CMG: I fail hard here. I try different things, some stick for a while, some don’t. One regular activity that sticks out and has helped a lot is key friendships I intentionally invest in because they make me better. One group meets every other month over good food and drinks. We are loud and we battle opinions (which we call riots). Most importantly, we have a tradition of sharing our wins which consists of a roundtable not to vent, but to focus on the growth. We force each other to find wins, even if small, that happened since our last meeting. We share them and the group cheers them all.

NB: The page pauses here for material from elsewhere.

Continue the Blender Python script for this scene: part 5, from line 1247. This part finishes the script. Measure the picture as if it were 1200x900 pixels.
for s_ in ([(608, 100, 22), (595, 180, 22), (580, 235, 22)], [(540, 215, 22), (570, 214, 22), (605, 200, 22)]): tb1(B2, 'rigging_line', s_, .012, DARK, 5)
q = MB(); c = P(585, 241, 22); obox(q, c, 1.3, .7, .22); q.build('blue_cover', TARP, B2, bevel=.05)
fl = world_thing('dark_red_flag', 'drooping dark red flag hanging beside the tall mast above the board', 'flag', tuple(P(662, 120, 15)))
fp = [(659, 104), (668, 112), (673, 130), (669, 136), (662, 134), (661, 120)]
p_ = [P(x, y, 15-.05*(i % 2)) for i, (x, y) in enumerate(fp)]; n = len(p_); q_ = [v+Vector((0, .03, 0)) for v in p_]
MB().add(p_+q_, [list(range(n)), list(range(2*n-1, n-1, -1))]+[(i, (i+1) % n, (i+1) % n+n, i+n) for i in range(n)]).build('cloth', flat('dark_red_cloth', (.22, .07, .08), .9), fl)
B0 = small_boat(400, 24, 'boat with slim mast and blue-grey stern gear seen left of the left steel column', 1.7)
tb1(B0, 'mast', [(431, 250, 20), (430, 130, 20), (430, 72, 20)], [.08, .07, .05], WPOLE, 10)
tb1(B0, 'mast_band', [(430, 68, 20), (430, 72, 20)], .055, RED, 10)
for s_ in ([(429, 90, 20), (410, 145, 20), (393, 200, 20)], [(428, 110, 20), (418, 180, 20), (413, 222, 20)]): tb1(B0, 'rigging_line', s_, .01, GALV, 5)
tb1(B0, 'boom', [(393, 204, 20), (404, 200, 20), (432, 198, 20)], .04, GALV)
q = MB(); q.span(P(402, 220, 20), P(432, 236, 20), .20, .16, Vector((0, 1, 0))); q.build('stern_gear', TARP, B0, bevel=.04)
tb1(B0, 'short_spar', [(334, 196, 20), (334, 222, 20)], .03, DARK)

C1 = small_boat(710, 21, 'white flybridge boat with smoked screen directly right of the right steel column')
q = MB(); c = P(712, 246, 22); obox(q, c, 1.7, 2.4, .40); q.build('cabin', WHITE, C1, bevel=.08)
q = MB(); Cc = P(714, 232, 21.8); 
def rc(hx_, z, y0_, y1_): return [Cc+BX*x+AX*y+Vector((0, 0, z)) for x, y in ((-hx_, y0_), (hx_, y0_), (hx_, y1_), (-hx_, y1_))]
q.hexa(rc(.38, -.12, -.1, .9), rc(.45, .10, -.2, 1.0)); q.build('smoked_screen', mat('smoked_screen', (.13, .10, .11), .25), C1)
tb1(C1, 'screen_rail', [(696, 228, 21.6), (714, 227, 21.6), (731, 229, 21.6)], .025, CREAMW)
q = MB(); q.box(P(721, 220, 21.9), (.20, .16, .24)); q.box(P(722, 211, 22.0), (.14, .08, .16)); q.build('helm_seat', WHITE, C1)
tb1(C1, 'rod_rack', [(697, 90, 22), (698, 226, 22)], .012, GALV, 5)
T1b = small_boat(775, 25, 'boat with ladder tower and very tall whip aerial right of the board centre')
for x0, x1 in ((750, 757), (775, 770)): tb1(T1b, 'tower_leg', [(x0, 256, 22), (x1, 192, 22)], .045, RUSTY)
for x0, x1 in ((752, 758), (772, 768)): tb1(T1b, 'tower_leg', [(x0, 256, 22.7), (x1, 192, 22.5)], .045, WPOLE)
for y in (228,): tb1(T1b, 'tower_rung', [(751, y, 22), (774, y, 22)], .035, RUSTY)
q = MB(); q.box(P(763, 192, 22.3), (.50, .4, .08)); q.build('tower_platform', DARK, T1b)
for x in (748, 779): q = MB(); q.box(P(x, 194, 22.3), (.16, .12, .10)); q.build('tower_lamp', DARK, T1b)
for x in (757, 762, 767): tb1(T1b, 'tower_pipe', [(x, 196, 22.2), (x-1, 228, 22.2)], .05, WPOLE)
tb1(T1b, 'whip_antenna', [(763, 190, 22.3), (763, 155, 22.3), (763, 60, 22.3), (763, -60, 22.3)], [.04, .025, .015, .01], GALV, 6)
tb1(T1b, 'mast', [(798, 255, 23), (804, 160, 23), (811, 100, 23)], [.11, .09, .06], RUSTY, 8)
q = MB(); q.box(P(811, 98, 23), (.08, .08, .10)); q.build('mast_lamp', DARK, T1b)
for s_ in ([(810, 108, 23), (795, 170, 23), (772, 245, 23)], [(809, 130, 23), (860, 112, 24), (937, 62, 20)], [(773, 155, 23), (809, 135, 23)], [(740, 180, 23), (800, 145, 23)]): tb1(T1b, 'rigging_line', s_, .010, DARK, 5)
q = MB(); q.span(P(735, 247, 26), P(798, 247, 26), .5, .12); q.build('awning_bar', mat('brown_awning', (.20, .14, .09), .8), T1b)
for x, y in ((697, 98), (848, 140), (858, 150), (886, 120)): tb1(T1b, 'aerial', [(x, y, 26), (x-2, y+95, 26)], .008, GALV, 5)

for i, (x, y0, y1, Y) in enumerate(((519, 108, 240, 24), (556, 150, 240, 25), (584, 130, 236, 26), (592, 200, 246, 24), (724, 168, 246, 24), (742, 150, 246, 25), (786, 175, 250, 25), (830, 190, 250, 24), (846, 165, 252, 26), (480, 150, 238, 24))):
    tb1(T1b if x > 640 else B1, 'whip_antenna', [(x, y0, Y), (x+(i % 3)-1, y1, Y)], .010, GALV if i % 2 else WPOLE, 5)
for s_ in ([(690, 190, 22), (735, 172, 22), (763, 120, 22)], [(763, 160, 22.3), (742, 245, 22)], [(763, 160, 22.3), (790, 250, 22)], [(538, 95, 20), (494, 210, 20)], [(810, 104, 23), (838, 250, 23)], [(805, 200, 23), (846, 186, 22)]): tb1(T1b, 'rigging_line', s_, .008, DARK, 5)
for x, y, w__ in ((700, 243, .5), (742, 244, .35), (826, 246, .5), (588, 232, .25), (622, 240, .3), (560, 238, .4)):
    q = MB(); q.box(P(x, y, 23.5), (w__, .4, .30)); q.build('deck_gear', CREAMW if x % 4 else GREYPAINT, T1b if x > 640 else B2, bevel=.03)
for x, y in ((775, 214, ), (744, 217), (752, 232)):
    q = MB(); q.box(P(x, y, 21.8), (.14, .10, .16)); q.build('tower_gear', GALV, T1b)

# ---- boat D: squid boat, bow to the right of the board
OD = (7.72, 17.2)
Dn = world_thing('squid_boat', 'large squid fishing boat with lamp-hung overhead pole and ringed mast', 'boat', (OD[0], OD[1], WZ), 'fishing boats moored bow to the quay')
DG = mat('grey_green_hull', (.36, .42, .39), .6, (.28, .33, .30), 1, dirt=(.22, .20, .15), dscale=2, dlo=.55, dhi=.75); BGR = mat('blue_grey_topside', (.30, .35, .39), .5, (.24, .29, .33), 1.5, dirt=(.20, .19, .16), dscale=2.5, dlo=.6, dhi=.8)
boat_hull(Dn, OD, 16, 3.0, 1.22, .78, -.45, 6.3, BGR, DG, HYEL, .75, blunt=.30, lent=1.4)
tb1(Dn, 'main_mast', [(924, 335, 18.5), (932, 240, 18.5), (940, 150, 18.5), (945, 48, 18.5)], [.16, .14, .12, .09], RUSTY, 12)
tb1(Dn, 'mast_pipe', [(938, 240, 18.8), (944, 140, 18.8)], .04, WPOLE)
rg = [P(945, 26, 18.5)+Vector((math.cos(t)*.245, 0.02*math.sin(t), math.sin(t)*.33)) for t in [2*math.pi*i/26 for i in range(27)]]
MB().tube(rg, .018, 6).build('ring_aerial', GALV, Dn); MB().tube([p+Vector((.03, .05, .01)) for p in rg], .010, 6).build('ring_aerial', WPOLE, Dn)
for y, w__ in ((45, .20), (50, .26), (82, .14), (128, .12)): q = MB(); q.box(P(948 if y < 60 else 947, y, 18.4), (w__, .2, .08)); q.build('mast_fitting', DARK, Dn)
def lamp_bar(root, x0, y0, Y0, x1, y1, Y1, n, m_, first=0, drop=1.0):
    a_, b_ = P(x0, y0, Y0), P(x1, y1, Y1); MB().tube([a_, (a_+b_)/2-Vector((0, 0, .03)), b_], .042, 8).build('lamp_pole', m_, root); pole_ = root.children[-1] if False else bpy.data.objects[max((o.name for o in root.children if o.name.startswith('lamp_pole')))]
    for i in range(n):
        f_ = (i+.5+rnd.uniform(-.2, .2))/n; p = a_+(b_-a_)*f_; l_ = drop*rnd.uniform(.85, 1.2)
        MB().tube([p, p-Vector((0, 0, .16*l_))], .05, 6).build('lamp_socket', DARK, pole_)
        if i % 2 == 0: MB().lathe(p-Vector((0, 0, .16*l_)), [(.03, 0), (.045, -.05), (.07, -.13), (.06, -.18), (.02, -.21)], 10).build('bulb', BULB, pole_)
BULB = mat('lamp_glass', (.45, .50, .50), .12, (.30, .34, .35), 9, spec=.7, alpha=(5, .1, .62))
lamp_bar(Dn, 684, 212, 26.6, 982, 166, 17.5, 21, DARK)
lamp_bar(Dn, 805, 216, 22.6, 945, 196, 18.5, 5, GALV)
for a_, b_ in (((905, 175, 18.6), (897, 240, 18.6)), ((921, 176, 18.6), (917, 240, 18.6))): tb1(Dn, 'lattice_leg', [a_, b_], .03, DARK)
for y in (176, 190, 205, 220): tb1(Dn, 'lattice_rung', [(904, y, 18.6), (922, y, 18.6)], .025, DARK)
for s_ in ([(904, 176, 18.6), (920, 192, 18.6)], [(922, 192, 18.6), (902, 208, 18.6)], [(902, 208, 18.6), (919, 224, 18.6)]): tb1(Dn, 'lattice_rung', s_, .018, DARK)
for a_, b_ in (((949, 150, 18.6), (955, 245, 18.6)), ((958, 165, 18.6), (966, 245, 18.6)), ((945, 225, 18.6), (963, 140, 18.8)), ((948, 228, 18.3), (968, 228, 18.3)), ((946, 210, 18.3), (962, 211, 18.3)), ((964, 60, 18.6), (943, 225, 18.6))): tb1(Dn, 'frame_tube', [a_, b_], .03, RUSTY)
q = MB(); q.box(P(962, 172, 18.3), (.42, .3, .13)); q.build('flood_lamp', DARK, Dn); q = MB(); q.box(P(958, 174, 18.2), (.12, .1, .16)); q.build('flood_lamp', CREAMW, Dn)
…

The other is a small group of bold, career-focused executive moms. We’ve gravitated towards each other over the years, unintentionally through politics and community-building, and the amount of inspiration and energy I get from our time together powers my mindset to be stronger in both my career and family life.

 

Redefining balance and embracing growth

 

Guérette’s journey as a mother and CEO offers invaluable lessons for women navigating the complexities of career and family life:

  1. Reclaim your narrative. Define your own expectations and embrace the power to recalibrate your balance at any time.
  1. Value compromise. Recognize that compromise is part of life, but also acknowledge the doors that may open as a result of prioritizing family.
  1. Build a support system. Lean on chosen family and colleagues, and don’t hesitate to integrate family into professional spaces when necessary.
  1. Embrace challenges. Approach challenges with a growth mindset, knowing that each obstacle is an opportunity for personal and professional development.
  1. Prioritize self-care. Invest in meaningful friendships and supportive networks that contribute to your overall well-being and effectiveness.

By internalizing these lessons, mothers can navigate their unique journeys with resilience, confidence and an unwavering commitment to both personal and professional fulfillment.